Üniversite üçüncü sınıfta evle çarşı arasında mesafe çok olduğundan ve spor yapmaya teşvik olsun diye bir bisiklet almıştım. henüz aldığım ilk günün akşamında çarşıya gidip alışverişimi tamamladım ve eve doğru gidiyordum. sokağın karşında o'nu gördüm be sözlük. yavaşladım ama bi' kez bile dönüp bakmadı. kalp atışlarım hızlandı, o bir kaç saniyede terlemeye başladım. dönüp baksın, gülümsesin istedim. olmadı... o'nu geçtikten sonra son kez arkamı dönüp bakmak üzereyken gelen arabayı göremedim. o sert fren sesini duyan insanlar başıma toplanmaya başlamıştı. bana ne olduğunu zerre düşünmedim. insanlar bir şeyim olup olmadığını sorarken bense arkam dönük hala onun gidişini seyrediyordum. sonra kendime geldim ve bisikletin o halini gördüm. ayaklarımda ufak birkaç çizik ve morluk vardı. hiç acı hissetmedim. sevdiğin insanın sana yokmuşsun gibi davranmasının acısı nasıldır bilir misin be sözlük? arabanın sahibi hastaneye götürmek istedi, önemli bir şeyim yok diye reddettim. sonra yürüyerek eve geldim. bunu ilk kez sana söylüyorum sözlük.
öğretmen olmadan önce daha çok matematik biliyordum sanki.köreldiğimi hissediyorum sözlük ve bu çok boktan bir hismiş.
hiç keyfim yok ve nedenini bilmiyorum.
bugün benim doğum günüm sözlük * .
her şeyin çok daha güzel olacağına olan inancım artıyor.

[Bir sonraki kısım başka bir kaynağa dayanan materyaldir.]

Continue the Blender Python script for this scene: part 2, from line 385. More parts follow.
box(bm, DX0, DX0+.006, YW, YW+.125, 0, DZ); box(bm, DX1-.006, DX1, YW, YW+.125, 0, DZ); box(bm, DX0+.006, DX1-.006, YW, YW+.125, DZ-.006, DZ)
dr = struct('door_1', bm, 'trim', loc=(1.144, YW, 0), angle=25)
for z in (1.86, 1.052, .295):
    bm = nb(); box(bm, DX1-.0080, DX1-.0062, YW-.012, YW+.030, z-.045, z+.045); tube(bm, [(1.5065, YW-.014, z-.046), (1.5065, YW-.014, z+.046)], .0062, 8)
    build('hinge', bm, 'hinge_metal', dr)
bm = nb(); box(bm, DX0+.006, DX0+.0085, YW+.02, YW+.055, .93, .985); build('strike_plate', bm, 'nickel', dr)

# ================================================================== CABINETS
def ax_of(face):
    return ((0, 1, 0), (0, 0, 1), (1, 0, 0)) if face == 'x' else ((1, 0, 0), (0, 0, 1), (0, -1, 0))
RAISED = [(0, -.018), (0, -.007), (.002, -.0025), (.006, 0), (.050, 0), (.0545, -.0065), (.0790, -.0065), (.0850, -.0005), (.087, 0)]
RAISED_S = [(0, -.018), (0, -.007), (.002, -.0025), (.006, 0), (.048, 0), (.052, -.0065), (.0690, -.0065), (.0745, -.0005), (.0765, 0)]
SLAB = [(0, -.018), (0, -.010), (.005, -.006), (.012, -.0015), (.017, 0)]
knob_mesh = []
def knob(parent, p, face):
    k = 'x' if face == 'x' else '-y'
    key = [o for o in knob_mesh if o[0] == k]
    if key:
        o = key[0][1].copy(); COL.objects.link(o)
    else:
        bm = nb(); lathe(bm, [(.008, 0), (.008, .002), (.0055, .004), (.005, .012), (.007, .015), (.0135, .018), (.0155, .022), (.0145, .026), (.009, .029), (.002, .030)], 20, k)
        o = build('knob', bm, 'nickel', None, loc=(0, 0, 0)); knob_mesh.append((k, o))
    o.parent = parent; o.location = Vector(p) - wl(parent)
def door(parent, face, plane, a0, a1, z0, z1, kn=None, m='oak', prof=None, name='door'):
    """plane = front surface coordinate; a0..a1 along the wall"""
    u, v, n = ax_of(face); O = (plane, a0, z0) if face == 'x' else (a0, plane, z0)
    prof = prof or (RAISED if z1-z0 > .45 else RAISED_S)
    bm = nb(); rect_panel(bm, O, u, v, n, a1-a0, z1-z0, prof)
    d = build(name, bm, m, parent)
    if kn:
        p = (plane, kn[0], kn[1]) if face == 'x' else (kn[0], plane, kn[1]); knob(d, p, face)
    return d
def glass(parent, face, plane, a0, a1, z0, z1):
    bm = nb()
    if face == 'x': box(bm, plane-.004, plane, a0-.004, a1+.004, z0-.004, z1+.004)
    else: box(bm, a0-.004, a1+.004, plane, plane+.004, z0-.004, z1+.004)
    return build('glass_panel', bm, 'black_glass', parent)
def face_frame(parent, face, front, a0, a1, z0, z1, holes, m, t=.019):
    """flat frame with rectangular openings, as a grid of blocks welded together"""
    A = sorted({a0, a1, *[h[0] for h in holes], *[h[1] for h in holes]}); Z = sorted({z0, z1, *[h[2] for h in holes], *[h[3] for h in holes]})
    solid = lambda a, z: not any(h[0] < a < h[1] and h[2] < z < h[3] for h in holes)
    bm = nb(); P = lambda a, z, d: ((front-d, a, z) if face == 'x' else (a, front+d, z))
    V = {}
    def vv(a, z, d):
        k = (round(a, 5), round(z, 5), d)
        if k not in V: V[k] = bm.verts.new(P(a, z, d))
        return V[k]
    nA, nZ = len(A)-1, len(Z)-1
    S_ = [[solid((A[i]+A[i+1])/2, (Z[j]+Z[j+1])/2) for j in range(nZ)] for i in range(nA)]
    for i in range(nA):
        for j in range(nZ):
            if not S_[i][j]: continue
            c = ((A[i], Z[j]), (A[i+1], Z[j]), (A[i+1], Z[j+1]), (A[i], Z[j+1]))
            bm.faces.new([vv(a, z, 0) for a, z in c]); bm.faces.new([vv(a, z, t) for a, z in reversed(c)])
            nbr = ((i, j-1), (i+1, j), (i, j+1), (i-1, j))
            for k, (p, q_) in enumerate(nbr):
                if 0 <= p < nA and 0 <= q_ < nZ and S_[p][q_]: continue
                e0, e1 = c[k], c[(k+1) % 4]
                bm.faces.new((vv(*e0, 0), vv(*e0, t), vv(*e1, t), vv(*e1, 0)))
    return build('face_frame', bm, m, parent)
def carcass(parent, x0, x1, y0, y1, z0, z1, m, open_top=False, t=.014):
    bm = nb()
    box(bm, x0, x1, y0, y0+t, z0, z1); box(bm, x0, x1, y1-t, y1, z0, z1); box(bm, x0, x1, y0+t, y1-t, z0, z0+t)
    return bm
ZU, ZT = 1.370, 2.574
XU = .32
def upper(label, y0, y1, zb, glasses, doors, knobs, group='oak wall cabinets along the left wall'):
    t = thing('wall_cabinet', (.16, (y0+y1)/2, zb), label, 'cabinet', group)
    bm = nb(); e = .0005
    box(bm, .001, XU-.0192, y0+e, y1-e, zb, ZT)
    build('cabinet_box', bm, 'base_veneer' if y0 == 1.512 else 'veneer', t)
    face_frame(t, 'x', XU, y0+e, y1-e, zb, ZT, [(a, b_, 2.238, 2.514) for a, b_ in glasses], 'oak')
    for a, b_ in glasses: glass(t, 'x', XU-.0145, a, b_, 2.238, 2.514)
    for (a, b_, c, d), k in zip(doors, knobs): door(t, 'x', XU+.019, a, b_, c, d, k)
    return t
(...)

Sevgilimin sayesinde bu kadar optimistik olabiliyorum.
Bitanem benim.
Onu çok seviyorum.
Ya kankim canımın iÇi Çocuk bi tane lens bulmuş 70-300 herhalde yan sanayı falandır dedim 100-150 tl falan dedim, baktım ki orjinalmiş. 800-900 tl. Kankime söylemeyip 100tlye alma niyetindeyim sözlük :(
dinlemeden kaldım sözlük. Büte de girmeyeceğim seneye alttan alırım artık.
Bugün hiç tanımadığım birinden etkilendim ya da öyle olmasını istedim bilmiyorum, bian göz göze geldik ve onun hakkında hayaller kurmaya başladım. sanırım dikkatimi çekmek için bi kaç kere dolanıp durdu yüzüme baktı görmezden geldim şuan suratını bile hatırlayamıyorum belki tekrar görsem tanımayacağım ama hoştu.
yarın tekrar karşılaşmak üzere...
allah kimseyi sevdiği insanı facebook'ta ekledikten sonra kabul edip etmediğine her saniye bakacak kadar çaresiz etmesin.

edit: kabul etti beyler.
o böyle istedi. beni öldürmeyi seçti. göze aldı demek. umurunda değilim demek ki. öyle olsa bunu seçmezdi. beni o öldürdü, kendim değil, başkası değil, düşmanım hiç değil. pişman olacak mı bilmiyorum. göz göre göre yaptı...
bir boka yaramıyorum sözlük. kimi sevsem, kime değer versem mahvediyorum. üzerimde lanet var sözlük. kaybetmek hobim oldu yıllardır. kimse inanmaz oldu artık bana sözlük. seven böyle yapar mı? seven sevdiğini üzer mi? diye. ben bu huyumdan bıkmadım sözlük. canım yana yana, pişman ola ola geçti hayatımın en güzel yılları. bütün seçenekleri eledim artık sözlük. ben hayattan artık sadece 'o'nu istiyorum. insanın her istediği de olmuyor be sözlük. gerçekten senin elmayı sevmenin bir önemi yokmuş. o seni sevmek zorunda değilmiş sözlük. huylu huyundan ölünce vazgeçermiş ya. doğruymuş valla. ben 'o'nun gözünde öldükten sonra bu huyumdan vazgeçtim sözlük.